M.F.: Jackson is one of the biggest risk-reward running backs in all of fantasy football this season. He's missed a combined six games in the last two seasons with different injuries, and his numbers haven't been all that strong since he broke out in 2006. Still, Jackson did post 40 catches, 1,421 scrimmage yards and eight total scores last season in just 12 games. He also will be running behind what should be a much-improved offensive line and a new fullback in Mike Karney. Furthermore, Jackson is the top option in the offense of new coach Steve Spagnuolo. If anything, I'd be a little worried about the Rams running Jackson into the ground. But I wouldn't make a hasty trade and break up what could be a star-studded pair of backs. I'm not sure if you have backfield depth, but you'd have to be pretty deep to deal Jackson.

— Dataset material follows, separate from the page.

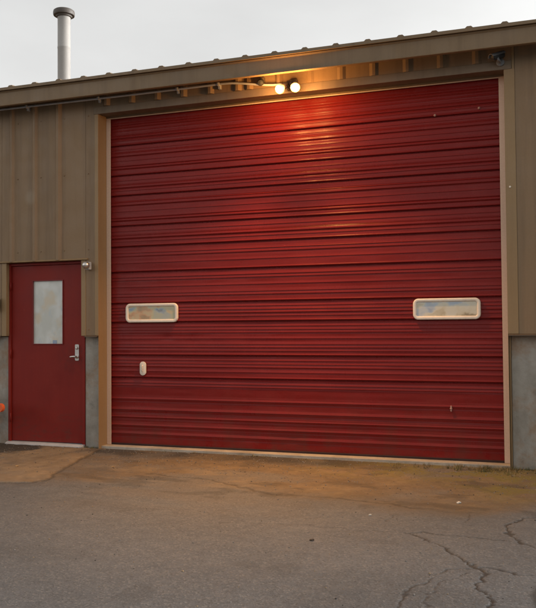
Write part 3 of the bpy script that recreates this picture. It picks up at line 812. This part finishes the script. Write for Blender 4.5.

Your advice has helped me in the past more times than I can count, but I'm at a loss on who to pick between Matt Forte and Maurice Jones-Drew. I think it's a coin toss between the two, but you have said you prefer Forte. Normally I would just go with that, but I think MJD has better matchups in playoff in the fantasy postseason. He faces the Colts and Patriots as opposed to Forte, who faces the Ravens and Vikings. I think Forte will be a stud, but do you take the chance that your first-round pick will disappear in the two weeks that count the most? Thanks! -- D. Hoag, Virginia Beach, Va.

M.F.: When you're talking about two players with such similar value like Forte and Jones-Drew, sometimes the decision can be like flipping a coin. If the choice was between Forte and someone like Frank Gore or Marion Barber, then I'd tell you that Forte is a far better choice. But in this case, I don't think you can go wrong either way. Both backs will be featured in their offense, and both are dual threats. While it's true that I like Forte more than Jones-Drew, if you think MJD is a better option based on his late-season schedule than you should take him. At the end of the day, it's your team and you need to shop for the groceries.

Hey Mike, I have a guy in my league who's offering Drew Brees in exchange for a running back or wideout. I have Donovan McNabb and Carson Palmer at quarterback, Maurice Jones-Drew, LaDainian Tomlinson and Joseph Addai at running back and Randy Moss, T.J. Houshmandzadeh, Bernard Berrian, Chris Chambers and Deion Branch. I also have Chris Cooley at tight end, Nate Kaeding at kicker and the Vikings defense. Should I go after Brees, maybe offering Addai and Chambers? -- P. Wolfe, Salt Lake City, Utah

M.F.: If Brees is available, I would certainly look into acquiring him. Maybe it's the fact that I've been a life-long New York Yankees fan, but I want to acquire as many superstars for my team as possible. I would offer either McNabb and Addai or Berrian and Addai for Brees. I don't think Addai and Chambers is nearly enough, though Addai, Chambers and either McNabb or Palmer might work. Just make sure that trading Addai doesn't completely destroy your backfield depth behind Jones-Drew and Tomlinson.

Hi Michael, love your stuff! I have Frank Gore, Brandon Jacobs, Darren McFadden, Felix Jones, and Rashard Mendenhall at running back, but I'm weak at wide receiver with Vincent Jackson, Santonio Holmes, Josh Morgan and Percy Harvin. Should I trade one of my running backs for a wideout and if so, which runner would you look to deal? We start two backs, two wideouts and one flex player (RB/WR). -- M. Poulin, Hampden, Maine

M.F.: You certainly do have depth at the running back position, and I think it makes a lot of sense to trade from that depth to improve at wide receiver. I'd look to deal McFadden to a team that lacks a strong backfield but has a wideout that could be expendable. Based on his upside as a No. 2 fantasy back and assuming this is a standard (non-PPR) league, I think you can get a wideout like Anquan Boldin, Greg Jennings or Roddy White in return for McFadden. If that doesn't work, you could always throw in Morgan to sweeten the deal. If there's a team out that there's really hurting at running back, you could even offer McFadden and Mendenhall to acquire a star wide receiver.

Michael, I've decided to refer to you as "Fabio" from now on! My question for you is how do you feel on Kevin Smith? I'm not too high on him, but I ended up with him as my No. 2 fantasy back behind Steven Jackson. I also have Knowshon Moreno, Cedric Benson and LeSean McCoy. I really like McCoy's potential, assuming Brian Westbrook misses some games along the way. Do you think I'm set at running back and at my flex position? I'd love to hear your thoughts. -- D. Cash, St. Cloud, Minn.

M.F.: Fabio, huh? That's not the first time I've heard that on! I think Smith is a solid breakout candidate this season. He'll be the featured back in the offense of new coordinator Scott Linehan, and his combination of skills as a runner and receiver make him a dual threat. I'd be shocked (barring injuries) if he doesn't rush 1,000-plus yards in 2009. With Moreno as a No. 3, Benson as a No. 4 and McCoy as sort of a wild card if Westbrook gets hurt, I think you're in fine shape at the running back position.